Getting away from Finkel. George Custer: Hero, fool or somewhere in between?
Custer is the most fascinating American figure of his era, because he was such a kaleidoscope of contradictions. He was probably the greatest cavalry officer of the Civil War, not only because of his daring, but also because of his instinct for tactics. He was highly intelligent—he could read French and Spanish, was adept in Indian sign language and was a fine writer with a wonderful sense of the ridiculous. Who else would admit to shooting his own horse by accident while hunting buffalo? He didn’t smoke, he didn’t curse much, and he was habitually sober. On the other hand, he adored his wife, but he was a scoundrel of a husband—and not just with Monahsetah—and he got involved in some very shady business deals. Custer was a poor boy married to a rich girl he could barely support and sometimes cheated on. He liked to take chances. He almost got taken off the case in the Sioux War of 1876 because he testified about the massive corruption in the War Department and the Indian Department—his testimony, incidentally, was very effective—and I think at the Little Bighorn he knew he’d have to pull off a triumph or face an obscure end to a glorious career. His blunder was, quite simply, that he didn’t realize that the Lakota and Cheyenne warriors were sleeping off an all-night dance and that instead of rounding up women and children he was trying to surround a force maybe twice the size of his own and with better weapons. He surprised them, but then they surprised him and shot his command to pieces. He probably died with great courage, but if he had been a consistent man of conscience, he wouldn’t have been there. The Indians had been lied to and swindled for decades, and they were brave men and boys defending their families. They were the real heroes of the Little Bighorn.
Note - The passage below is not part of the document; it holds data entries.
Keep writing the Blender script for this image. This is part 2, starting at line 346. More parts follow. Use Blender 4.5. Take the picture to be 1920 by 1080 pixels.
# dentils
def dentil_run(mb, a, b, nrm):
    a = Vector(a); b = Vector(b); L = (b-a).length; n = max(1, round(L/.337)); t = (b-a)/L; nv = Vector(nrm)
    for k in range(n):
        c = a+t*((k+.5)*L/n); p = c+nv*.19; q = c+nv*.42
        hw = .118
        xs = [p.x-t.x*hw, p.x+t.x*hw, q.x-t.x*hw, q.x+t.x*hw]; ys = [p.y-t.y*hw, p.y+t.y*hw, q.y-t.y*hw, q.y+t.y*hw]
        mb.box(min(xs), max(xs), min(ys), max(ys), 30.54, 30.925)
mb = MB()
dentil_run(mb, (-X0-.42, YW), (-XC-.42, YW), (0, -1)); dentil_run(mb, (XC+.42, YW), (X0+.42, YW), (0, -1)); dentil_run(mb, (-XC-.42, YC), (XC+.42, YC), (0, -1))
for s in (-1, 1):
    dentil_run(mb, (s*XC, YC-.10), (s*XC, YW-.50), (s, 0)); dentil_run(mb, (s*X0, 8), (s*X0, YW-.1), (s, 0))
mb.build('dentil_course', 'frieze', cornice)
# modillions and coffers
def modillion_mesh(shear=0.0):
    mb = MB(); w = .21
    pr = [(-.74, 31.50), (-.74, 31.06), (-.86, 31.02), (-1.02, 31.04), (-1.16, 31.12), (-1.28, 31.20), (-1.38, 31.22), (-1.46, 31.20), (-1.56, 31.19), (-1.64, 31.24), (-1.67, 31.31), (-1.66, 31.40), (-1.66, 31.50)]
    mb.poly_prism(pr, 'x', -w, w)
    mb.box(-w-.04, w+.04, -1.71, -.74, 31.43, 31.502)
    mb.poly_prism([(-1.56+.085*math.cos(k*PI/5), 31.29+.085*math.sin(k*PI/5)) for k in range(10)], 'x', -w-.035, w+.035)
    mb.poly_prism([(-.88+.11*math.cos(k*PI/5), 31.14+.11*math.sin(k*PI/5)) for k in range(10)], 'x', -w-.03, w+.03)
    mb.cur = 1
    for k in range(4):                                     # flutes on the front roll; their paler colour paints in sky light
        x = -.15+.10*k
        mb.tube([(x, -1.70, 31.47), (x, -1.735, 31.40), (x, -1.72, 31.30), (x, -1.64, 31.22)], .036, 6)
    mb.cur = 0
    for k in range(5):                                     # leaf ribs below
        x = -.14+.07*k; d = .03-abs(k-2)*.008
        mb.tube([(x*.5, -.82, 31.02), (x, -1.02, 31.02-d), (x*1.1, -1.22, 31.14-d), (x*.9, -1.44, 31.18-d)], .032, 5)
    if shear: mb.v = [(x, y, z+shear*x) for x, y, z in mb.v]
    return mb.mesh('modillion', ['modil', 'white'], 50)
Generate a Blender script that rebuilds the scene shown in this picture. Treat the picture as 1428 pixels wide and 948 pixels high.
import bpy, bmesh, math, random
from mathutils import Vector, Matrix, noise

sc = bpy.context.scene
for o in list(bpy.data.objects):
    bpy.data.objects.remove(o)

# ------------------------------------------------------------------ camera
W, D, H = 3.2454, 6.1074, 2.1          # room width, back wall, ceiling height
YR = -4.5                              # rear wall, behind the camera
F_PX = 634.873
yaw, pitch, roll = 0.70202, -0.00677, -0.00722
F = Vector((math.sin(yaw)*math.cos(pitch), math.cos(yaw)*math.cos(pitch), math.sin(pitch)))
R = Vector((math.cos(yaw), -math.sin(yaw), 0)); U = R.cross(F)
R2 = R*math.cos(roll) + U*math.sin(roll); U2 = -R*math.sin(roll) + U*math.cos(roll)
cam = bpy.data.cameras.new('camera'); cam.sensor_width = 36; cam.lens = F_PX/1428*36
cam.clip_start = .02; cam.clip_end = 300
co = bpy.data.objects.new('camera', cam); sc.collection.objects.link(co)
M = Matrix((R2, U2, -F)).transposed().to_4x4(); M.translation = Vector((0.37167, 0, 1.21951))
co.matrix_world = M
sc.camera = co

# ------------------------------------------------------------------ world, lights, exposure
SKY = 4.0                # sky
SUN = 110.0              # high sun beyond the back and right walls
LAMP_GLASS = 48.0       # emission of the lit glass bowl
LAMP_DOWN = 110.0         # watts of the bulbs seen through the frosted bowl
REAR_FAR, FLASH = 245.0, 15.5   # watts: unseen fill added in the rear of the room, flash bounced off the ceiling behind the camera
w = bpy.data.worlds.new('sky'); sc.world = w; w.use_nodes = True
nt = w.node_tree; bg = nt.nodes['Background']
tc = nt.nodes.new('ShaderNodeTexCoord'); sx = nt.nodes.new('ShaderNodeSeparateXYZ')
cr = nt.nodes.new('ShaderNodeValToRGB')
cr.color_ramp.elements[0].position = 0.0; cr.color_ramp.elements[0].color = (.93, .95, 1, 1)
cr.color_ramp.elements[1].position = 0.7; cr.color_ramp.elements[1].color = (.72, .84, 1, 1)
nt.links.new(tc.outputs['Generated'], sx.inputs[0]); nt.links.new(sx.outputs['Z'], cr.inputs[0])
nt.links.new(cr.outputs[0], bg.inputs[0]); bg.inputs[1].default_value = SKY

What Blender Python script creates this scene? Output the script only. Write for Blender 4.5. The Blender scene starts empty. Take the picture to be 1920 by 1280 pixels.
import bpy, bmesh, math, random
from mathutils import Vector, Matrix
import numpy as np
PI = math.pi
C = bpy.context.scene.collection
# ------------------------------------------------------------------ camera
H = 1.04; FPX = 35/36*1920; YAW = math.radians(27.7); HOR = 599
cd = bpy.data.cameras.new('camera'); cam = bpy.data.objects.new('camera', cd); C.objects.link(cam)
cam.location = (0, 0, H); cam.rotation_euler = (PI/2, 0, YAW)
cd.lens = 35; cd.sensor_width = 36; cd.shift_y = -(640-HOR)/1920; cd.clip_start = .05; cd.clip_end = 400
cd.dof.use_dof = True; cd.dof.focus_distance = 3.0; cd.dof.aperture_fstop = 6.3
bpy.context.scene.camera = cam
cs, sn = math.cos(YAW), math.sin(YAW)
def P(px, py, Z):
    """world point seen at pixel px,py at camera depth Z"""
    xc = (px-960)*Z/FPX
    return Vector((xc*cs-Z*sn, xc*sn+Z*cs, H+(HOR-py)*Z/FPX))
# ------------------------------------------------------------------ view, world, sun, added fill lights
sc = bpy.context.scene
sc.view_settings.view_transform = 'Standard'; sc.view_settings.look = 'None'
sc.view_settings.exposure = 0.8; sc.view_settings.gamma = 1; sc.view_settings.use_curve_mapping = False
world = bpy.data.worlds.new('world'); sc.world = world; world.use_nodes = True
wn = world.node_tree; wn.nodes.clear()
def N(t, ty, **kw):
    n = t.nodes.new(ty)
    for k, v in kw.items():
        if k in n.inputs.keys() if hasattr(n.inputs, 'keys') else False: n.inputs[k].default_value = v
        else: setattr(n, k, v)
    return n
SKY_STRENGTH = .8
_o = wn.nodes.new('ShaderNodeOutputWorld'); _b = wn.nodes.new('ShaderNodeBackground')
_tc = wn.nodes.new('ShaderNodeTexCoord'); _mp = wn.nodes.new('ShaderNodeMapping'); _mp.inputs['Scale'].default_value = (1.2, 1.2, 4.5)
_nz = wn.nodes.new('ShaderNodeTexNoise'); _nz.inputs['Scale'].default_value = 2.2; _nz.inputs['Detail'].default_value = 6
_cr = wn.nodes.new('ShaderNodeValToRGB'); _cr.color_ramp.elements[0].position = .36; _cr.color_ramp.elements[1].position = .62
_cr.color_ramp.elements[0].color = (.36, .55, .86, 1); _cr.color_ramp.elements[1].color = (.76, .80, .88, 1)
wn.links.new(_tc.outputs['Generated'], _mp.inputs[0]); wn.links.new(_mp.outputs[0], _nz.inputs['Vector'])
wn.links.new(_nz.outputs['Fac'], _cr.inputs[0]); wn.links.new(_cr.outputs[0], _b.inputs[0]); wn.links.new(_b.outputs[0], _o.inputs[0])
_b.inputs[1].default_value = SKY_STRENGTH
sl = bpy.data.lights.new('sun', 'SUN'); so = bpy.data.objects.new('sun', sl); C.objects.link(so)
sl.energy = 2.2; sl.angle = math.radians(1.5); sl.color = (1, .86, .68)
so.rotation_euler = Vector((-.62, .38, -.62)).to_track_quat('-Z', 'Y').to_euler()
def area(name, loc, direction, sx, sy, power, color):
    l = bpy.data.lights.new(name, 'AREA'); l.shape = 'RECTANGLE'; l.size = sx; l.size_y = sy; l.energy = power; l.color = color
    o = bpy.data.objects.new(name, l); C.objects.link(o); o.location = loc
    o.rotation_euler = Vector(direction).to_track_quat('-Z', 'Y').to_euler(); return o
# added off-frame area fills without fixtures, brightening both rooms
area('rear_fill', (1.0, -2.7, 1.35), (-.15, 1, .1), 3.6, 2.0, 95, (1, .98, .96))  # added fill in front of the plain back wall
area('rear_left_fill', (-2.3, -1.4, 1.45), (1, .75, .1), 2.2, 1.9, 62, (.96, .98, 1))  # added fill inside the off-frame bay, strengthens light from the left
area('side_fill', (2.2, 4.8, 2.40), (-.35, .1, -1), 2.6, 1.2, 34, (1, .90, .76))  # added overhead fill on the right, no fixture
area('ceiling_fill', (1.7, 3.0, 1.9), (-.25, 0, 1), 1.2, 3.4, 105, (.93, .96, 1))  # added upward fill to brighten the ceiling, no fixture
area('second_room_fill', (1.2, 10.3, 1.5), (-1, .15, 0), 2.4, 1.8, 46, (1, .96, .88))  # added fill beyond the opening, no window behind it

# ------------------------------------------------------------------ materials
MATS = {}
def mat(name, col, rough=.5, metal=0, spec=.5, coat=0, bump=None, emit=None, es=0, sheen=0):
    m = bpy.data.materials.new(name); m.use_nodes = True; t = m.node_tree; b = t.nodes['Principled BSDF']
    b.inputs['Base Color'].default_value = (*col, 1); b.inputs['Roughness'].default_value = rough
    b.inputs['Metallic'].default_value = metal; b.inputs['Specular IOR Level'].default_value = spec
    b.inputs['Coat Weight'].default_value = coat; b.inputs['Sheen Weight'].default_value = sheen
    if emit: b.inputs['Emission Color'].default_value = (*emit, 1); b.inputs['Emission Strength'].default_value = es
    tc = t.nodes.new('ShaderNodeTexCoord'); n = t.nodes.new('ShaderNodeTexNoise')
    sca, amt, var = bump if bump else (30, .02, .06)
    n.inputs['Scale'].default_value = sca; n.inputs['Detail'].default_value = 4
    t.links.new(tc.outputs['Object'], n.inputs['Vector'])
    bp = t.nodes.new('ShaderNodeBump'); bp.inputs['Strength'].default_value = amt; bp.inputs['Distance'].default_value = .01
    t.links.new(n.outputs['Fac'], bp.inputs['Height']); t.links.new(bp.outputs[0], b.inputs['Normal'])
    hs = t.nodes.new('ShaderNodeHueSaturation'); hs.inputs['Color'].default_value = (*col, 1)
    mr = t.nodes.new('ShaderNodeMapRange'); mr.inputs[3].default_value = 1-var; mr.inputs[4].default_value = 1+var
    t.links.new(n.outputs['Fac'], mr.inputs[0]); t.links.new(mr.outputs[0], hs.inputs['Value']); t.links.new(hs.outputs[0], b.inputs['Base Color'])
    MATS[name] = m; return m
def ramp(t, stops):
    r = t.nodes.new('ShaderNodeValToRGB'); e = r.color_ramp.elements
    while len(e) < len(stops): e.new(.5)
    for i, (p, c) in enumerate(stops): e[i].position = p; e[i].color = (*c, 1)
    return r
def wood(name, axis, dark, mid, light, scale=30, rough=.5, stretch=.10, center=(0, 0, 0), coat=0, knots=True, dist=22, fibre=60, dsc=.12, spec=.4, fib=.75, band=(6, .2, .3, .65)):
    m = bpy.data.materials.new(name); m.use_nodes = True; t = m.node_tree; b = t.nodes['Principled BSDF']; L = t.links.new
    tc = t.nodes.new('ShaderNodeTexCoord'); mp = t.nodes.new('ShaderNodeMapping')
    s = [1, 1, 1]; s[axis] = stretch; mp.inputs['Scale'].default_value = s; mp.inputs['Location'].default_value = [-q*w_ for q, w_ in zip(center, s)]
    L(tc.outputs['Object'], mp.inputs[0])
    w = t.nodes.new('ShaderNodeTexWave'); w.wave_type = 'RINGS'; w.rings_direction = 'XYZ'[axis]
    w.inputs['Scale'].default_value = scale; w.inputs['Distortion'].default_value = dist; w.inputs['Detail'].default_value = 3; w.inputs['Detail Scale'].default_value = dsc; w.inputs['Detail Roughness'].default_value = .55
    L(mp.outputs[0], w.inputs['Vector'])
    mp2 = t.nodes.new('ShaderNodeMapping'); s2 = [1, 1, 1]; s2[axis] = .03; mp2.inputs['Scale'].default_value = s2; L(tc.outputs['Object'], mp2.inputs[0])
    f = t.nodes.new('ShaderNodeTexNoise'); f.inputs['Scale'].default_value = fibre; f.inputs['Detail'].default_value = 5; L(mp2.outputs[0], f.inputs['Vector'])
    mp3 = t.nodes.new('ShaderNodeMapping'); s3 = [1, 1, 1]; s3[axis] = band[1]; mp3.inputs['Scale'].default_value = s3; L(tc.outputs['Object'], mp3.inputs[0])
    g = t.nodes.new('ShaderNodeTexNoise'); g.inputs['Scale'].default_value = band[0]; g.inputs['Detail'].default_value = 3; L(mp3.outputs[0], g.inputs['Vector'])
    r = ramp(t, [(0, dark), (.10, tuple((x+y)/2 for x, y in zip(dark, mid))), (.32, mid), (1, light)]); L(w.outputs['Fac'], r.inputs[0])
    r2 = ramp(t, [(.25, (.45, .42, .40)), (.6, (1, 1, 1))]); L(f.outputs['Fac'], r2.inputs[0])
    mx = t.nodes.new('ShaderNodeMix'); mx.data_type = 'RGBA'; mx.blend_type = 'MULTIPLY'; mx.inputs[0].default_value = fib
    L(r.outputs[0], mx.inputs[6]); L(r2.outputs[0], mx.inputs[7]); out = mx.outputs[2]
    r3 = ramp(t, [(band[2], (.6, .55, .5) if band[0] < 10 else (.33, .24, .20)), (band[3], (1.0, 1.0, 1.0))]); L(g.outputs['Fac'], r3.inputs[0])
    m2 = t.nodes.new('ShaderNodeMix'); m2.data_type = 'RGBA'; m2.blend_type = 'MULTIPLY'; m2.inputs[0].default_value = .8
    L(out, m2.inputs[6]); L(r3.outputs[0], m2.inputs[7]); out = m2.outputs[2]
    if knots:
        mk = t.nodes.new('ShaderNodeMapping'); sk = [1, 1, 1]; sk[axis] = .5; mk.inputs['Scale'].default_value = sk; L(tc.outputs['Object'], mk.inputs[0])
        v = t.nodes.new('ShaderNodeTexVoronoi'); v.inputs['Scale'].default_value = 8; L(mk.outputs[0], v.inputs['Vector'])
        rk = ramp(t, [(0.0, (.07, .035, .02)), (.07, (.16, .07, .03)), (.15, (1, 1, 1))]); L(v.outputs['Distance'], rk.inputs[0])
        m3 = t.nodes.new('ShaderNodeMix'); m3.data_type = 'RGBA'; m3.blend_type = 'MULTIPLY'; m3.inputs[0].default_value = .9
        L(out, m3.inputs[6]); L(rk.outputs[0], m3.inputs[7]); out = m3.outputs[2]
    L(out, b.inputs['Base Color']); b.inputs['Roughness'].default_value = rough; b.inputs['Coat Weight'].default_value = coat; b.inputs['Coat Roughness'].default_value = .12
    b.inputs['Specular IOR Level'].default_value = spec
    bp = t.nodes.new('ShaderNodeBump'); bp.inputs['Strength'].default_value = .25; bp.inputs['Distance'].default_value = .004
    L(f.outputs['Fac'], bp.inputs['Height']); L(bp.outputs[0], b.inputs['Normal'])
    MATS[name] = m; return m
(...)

Why are people still fascinated with what happened at the Little Bighorn?
I think because the “no survivor” myth allows for endless speculation and endless argumentation—and because, when you come right down to it, Custer himself is such a fascinating study in contrasts.

What’s next for you?
I’m a mildly crippled U.S. Army veteran with a honorable discharge and a couple of miniscule medals, none of them for personally strangling Ho Chi Minh. But I had six relatives in World War II, one of them killed in a B-17 over Germany, another on the third ship into Tokyo Bay in 1945. In short, I have a detached perspective. I think I know what actually happened at Pearl Harbor, why the Japanese, who are not known to be stupid, attacked a country they couldn’t possibly defeat, and why nobody warned the Pacific Fleet or the Luzon Army and Asiatic Fleet in the Philippines or the Marines on Wake and Guam in time to head off a catastrophe that was a hundred times bloodier than the Little Bighorn and equally unnecessary. The Army bought 2,000 copies of the Cassilly Adams painting of Custer’s Last Stand and hung them up in mess halls to show the guys how to die fighting “savages” —or maybe to keep the food bills down. There were plenty of heroes in this one too, but I think people will be astounded to find out who the real villains were. Slight hint—some of the relevant translations, never before available in English, are from Russian as well as Japanese and Korean. My spies will not be revealed.